The next legislative step in the matter was the enactment of chapter 290, Laws 1919, which purported to amend sections 9590-9593, R.C.1919; the general effect of the amendment being to do away with appeals from orders of the board to the circuit court and to provide that such appeals should lie directly to the Supreme Court. This statute was held unconstitutional and beyond the legislative power by Winner Milling Co. v. Chicago & N.W. R. Co. (1921) 43 S.D. 574, 181 N.W. 195. But before that decision was handed down (January 29, 1921), the matter had again received the attention of the Legislature by chapter 81, Laws 2d Sp.Sess.1920 (approved June 30, 1920). By this statute, sections 9590-9596, R.C.1919, were once more amended. This second amendatory act likewise abrogated the provisions for appeal to the circuit court and provided, in substance, that a party affected by any final order of the board should first apply to the board for a rehearing, and if the same was denied such party might within 30 days apply to the Supreme Court for a writ of certiorari.
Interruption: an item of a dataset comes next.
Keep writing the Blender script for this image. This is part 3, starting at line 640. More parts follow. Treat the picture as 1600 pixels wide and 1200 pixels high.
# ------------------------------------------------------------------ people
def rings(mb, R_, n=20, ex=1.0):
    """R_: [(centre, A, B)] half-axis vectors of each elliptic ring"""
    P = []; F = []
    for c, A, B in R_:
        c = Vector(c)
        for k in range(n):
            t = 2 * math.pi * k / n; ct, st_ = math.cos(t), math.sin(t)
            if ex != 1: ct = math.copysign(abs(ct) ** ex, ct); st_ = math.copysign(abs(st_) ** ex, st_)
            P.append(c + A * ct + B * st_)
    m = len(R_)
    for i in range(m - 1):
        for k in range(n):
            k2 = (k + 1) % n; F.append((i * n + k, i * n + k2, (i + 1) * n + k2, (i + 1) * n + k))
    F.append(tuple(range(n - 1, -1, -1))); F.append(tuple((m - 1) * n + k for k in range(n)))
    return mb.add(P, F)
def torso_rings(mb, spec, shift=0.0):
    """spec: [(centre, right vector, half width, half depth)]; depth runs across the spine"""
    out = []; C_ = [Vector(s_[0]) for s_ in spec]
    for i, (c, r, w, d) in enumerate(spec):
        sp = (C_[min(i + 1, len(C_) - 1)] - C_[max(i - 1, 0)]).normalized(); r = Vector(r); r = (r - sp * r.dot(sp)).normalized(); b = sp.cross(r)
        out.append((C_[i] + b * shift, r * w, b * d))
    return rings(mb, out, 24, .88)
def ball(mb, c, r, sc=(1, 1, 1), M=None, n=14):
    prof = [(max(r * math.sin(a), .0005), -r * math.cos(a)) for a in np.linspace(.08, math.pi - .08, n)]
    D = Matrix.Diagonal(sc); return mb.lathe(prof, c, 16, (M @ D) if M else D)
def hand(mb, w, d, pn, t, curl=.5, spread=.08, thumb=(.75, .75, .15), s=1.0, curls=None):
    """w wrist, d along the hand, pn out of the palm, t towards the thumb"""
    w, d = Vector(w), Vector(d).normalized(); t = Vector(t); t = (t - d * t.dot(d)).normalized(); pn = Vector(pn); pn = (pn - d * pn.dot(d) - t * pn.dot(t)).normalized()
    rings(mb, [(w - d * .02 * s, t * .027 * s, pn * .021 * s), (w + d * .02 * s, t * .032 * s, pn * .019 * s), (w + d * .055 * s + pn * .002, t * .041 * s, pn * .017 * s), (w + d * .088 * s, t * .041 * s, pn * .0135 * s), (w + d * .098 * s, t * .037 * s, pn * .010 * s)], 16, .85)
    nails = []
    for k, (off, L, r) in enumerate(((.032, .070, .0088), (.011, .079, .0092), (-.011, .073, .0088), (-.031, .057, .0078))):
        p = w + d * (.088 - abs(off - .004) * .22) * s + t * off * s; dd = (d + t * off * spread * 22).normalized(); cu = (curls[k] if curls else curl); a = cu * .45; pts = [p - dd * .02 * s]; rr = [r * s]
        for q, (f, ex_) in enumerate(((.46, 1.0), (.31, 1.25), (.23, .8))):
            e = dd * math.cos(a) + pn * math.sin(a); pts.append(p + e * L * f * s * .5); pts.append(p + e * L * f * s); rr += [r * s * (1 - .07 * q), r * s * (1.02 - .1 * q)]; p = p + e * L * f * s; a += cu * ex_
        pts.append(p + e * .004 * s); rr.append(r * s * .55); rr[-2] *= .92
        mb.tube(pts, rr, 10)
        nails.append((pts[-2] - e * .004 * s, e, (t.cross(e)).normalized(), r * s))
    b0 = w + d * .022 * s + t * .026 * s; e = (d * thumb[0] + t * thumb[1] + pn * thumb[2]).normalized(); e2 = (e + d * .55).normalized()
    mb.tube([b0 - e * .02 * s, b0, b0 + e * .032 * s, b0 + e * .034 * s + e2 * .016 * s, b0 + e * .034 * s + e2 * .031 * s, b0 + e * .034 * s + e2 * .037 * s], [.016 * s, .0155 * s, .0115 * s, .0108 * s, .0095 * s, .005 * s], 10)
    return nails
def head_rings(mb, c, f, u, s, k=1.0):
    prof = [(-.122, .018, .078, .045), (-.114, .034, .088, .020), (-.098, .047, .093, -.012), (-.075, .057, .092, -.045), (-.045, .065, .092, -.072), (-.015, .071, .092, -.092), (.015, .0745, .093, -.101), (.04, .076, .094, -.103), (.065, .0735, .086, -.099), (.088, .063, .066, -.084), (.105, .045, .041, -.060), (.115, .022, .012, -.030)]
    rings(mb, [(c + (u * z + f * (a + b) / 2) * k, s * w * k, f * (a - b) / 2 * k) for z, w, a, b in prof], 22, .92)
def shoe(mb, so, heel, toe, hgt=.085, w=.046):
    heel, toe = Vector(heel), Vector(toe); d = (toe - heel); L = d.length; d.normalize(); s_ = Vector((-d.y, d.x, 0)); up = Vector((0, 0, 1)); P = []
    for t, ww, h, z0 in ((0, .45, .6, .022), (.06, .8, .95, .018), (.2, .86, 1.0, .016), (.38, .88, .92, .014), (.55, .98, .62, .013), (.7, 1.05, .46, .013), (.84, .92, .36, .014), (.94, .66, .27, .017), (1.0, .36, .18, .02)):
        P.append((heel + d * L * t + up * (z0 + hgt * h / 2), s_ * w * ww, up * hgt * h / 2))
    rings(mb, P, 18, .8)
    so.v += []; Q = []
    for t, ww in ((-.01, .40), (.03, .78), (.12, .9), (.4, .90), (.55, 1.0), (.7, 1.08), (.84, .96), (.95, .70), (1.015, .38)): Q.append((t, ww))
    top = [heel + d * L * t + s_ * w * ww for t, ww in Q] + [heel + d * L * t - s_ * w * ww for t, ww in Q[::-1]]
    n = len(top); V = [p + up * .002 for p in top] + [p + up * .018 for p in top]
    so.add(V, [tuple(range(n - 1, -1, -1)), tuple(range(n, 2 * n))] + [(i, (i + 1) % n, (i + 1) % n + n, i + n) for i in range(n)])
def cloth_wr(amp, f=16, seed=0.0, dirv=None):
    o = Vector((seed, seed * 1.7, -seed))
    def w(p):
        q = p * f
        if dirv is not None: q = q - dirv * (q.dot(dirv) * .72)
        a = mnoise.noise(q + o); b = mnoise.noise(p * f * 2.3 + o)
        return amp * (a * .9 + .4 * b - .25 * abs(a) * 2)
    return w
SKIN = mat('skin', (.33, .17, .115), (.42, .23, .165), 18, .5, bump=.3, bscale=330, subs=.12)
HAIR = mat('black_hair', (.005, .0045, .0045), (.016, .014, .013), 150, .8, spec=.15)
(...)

The act also undertook to limit the powers of this court in hearing upon the writ, and further specifically provided by section 6 (amending section 9595, R.C.1919) as follows: "No court of this state, except the supreme court, to the extent specified in this act, shall have jurisdiction to review, reverse, correct or annual any order or decision of the board of railroad commissioners, or to suspend or delay the execution or operation thereof, or to enjoin, restrain, or interfere with the board in the performance of its official duties; provided, that the writ of mandamus shall lie from the supreme court to the board in all proper cases."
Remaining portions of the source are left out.